*PROBLEM TO SOLVE*: Lift every line from the entries that includes the word "Blender".

*EXERCISE INPUT*:
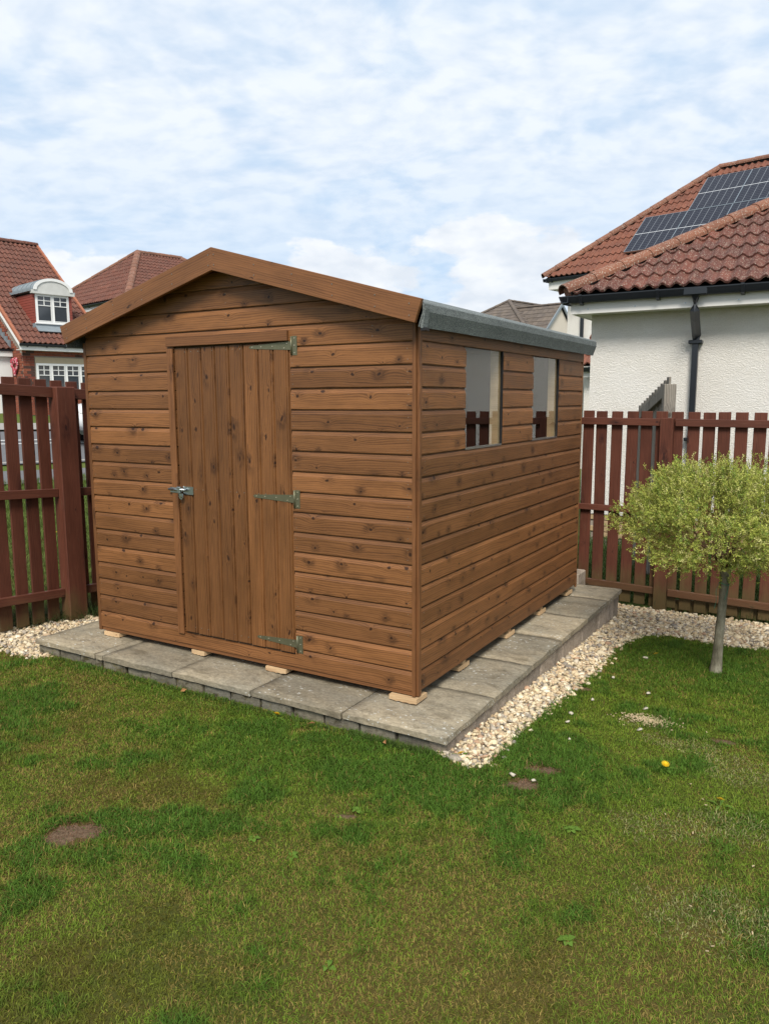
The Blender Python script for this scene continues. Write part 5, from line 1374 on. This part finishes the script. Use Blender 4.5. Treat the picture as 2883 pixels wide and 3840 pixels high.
weed(-.02, -1.30, 'broad leaved weed left of the picture middle in the dry grass'); weed(.22, -.93, 'weed beside the tiny bare spot, toward the slab'); weed(1.20, -1.25, 'broad leaved weed near the bottom edge right of centre', 7, .032)
weed(.62, -1.72, 'single broad weed near the bottom edge left of centre', 4); weed(.18, -1.32, 'dark broad weed right of the pair in the dry grass', 5); weed(1.02, -.62, 'flattened weed in a grassy tuft below the gravel tip', 7, .032)
M_dleaf = plain('dry_leaf', (.34, .17, .07), .7, .2, var=.2)
for x_, y_, lb in ((-1.33, -.355, 'curled tan leaf against the slab foot below the door edge'), (.02, -.36, 'orange-brown dry leaf against the slab foot near the corner'), (-.42, -.36, 'tan dry leaf at the slab foot between the two right front slabs')):
    mb = MB(); mb.poly([(-.02, 0, 0), (-.004, -.011, .006), (.022, 0, .002), (-.002, .011, .008)]); o = mb.build('dry_leaf', M_dleaf, None, Matrix.Translation((x_, y_, tz(x_, y_)+.035)) @ Matrix.Rotation(random.uniform(0, 6), 4, 'Z') @ Matrix.Rotation(.7, 4, 'X')); tagp(o, lb, 'leaf')
M_chip = plain('wood_chip', (.46, .36, .22), .8, .2)
ch = MB()
for i in range(420):
    a, r_ = random.uniform(0, 6.28), abs(random.gauss(0, 1)); x_, y_ = 1.04+.10*r_*math.cos(a), .69+.05*r_*math.sin(a)
    if i > 395: x_, y_ = random.uniform(1.2, 1.9), random.uniform(-1.1, .6)
    ch.box((x_-.005, y_-.0018, tz(x_, y_)+.014), (x_+.005, y_+.0018, tz(x_, y_)+.0165), rot=Matrix.Rotation(random.uniform(0, 6), 3, 'Z') @ Matrix.Rotation(random.uniform(-.6, .6), 3, 'Y'))
tagp(ch.build('sawdust', M_chip), 'pale sawdust and chips scattered on the right of the lawn', 'sawdust', kind='stuff')

# ------------------------------------------------------------------ small standard willow
TX, TY = 1.23, 1.822; TZ = tz(TX, TY)
tree = thing('willow_tree', 'small lollipop shaped willow with pale variegated leaves on a bare grey trunk', 'tree', (TX, TY, TZ))
tr = MB(); tr.tube([(-.004, 0, -.03), (-.002, 0, .02), (.002, .004, .10), (.006, .006, .25), (.012, .010, .42), (.018, .012, .56), (.020, .012, .64), (.022, .012, .69), (.022, .01, .74)], [.048, .040, .033, .0285, .026, .0265, .029, .036, .025], 14)
for v in tr.bm.verts: v.co += Vector((random.uniform(-1, 1), random.uniform(-1, 1), 0))*.0018
tr.build('trunk', M_bark, tree, smooth=True)
limb = MB(); tips = []
for i in range(26):
    a = 2.399*i; el = R(12+60*((i*.618) % 1)); L = random.uniform(.35, .58)
    p0 = Vector((.022, .01, .70)); d_ = Vector((math.cos(a)*math.cos(el), math.sin(a)*math.cos(el), math.sin(el)))
    p1 = p0+d_*L*.5+Vector((0, 0, .03)); p2 = p0+d_*L+Vector((0, 0, -.03 if el < .6 else .0)); limb.tube([p0, p1, p2], [.010, .006, .003], 5)
limb.build('branches', M_twig, tree)
vs, ts, cs, tv, tt = [], [], [], [], []; bi = 0; ti = 0
nsh = 0; RX = .84
lc = np.array([(.40, .41, .095), (.29, .34, .060), (.50, .48, .18), (.18, .25, .045), (.34, .37, .070)])
cl = [(RNG.uniform(0, 2*np.pi), RNG.uniform(0, 1), RNG.uniform(.86, 1.06)) for _ in range(135)]
while nsh < 9000:
    # shoots grow in clumps through the shell of a shallow dome
    ca_, cu, cr_ = cl[RNG.integers(len(cl))]; a = ca_+RNG.normal(0, .085/(.35+cu)); u = np.clip(cu+RNG.normal(0, .045), 0, 1)
    th = np.sqrt(u)*1.0; rad = RX*(1+.10*np.sin(3*a+1)+.06*np.sin(5*a+2.2))
    depth = max(cr_-abs(RNG.normal(0, .18)), .2)
    und = RNG.random() < .26
    rr = th*rad*depth
    ztop = .80+.615*(1-th**2.3)*.98-.0
    zbot = .595+.28*th**.8+.05*np.sin(4*a+.7)*th
    if und: zc_ = zbot+abs(RNG.normal(0, .05)); 
    else: zc_ = zbot+(.66+.75*(1-th**2.2)*.93-zbot+.27)*0+(1.405-.42*th**2.4-zbot)*depth
    zc_ = zc_+RNG.normal(0, .025)
    p = np.array([rr*np.cos(a), rr*np.sin(a), zc_])
    c0 = np.array([.02, .01, .72]); dvec = p-c0; dvec /= np.linalg.norm(dvec)+1e-6
    dvec = dvec*.85+np.array([0, 0, .22 if not und else -.30])+RNG.normal(0, .42, 3); dvec /= np.linalg.norm(dvec)
    L = RNG.uniform(.03, .075); 
    if RNG.random() < .012 and not und: L = RNG.uniform(.15, .24); dvec = np.array([dvec[0]*.6, dvec[1]*.6, .8]); dvec /= np.linalg.norm(dvec)
    q = np.cross(dvec, [0, 0, 1.0]); q /= np.linalg.norm(q)+1e-6; w = np.cross(dvec, q)
    p0 = p-dvec*L*.6
    tv += [p0-q*.0011, p0+q*.0011, p0+dvec*L]; tt.append((ti, ti+1, ti+2)); ti += 3
    nl = int(L/.0050); shc = lc[RNG.choice(5, p=[.28, .22, .14, .16, .20])]
    for k_ in range(nl):
        f_ = (k_+.5)/nl; b_p = p0+dvec*L*f_; an = k_*2.4+RNG.uniform(-.4, .4); od = (q*np.cos(an)+w*np.sin(an))
        ld = dvec*RNG.uniform(.5, 1.0)+od*RNG.uniform(.5, .95)+np.array([0, 0, RNG.uniform(-.15, .15)]); ld /= np.linalg.norm(ld)
        sd_ = np.cross(ld, od+RNG.normal(0, .4, 3)); sd_ /= np.linalg.norm(sd_)+1e-6
        ll = RNG.uniform(.014, .024)*(1-.3*f_); lw_ = ll*.20
        vs += [b_p, b_p+ld*ll*.5+sd_*lw_, b_p+ld*ll, b_p+ld*ll*.5-sd_*lw_]
        ts += [(bi, bi+1, bi+2), (bi, bi+2, bi+3)]; bi += 4
        cc1 = shc*RNG.uniform(.72, 1.25)*(1+.18*f_); cs += [cc1]*4
    nsh += 1
link('crown', np_mesh('crown', np.array(vs), np.array(ts), M_leaf, np.array(cs)), tree)
link('twigs', np_mesh('twigs', np.array(tv), np.array(tt), M_twig), tree)
tw_ = thing('garden_twine', 'thin green twine knotted round the top of the willow trunk', 'string', (TX+.018, TY+.012, TZ+.60))
pts = [(.033*math.cos(a), .033*math.sin(a), .006*math.sin(2*a)) for a in [2*math.pi*i/16 for i in range(17)]]
MB().tube(pts, [.0022]*17, 5).build('loop', M_green, tw_)
MB().tube([(-.03, -.01, 0), (-.045, -.02, -.05), (-.040, -.02, -.12), (-.05, -.02, -.17)], [.0018]*4, 4).build('loose_end', M_green, tw_)
MB().tube([(.03, -.01, .0), (.02, -.03, -.06), (.01, -.032, -.10)], [.0018]*3, 4).build('loose_end', M_green, tw_)
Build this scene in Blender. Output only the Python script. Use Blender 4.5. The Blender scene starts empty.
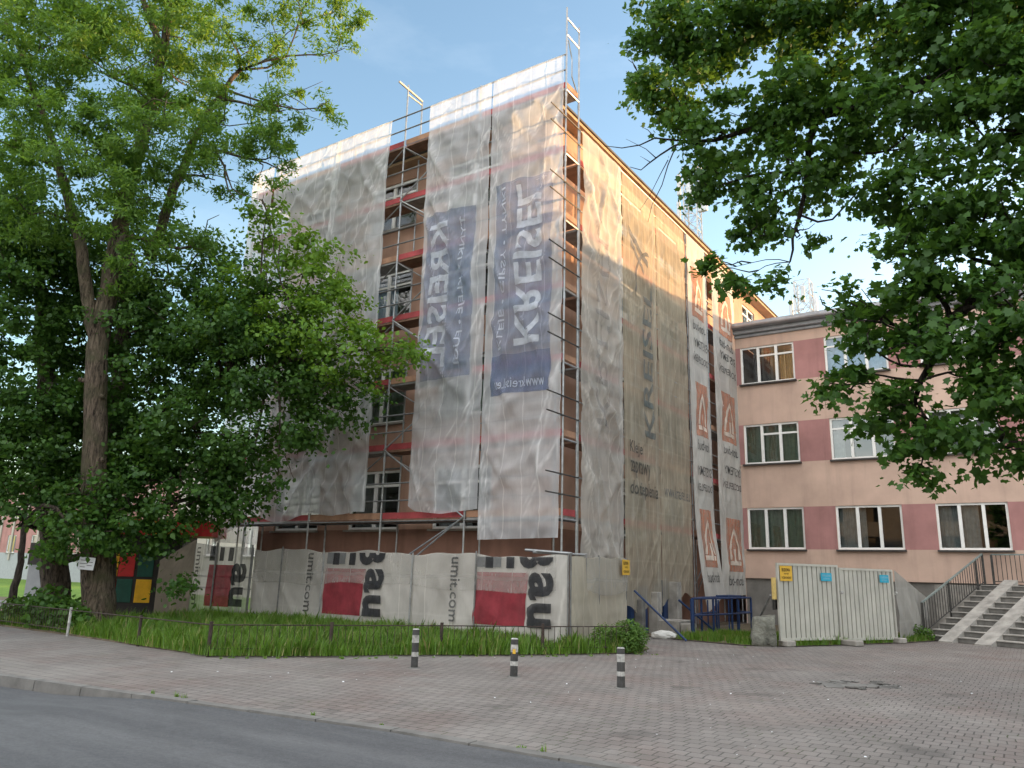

*THE REPLY*:
The Blender Python script for this scene continues. Write part 5, from line 1374 on. This part finishes the script. Use Blender 4.5. Treat the picture as 2883 pixels wide and 3840 pixels high.
Build this scene in Blender. Output only the Python script. Use Blender 4.5. The Blender scene starts empty.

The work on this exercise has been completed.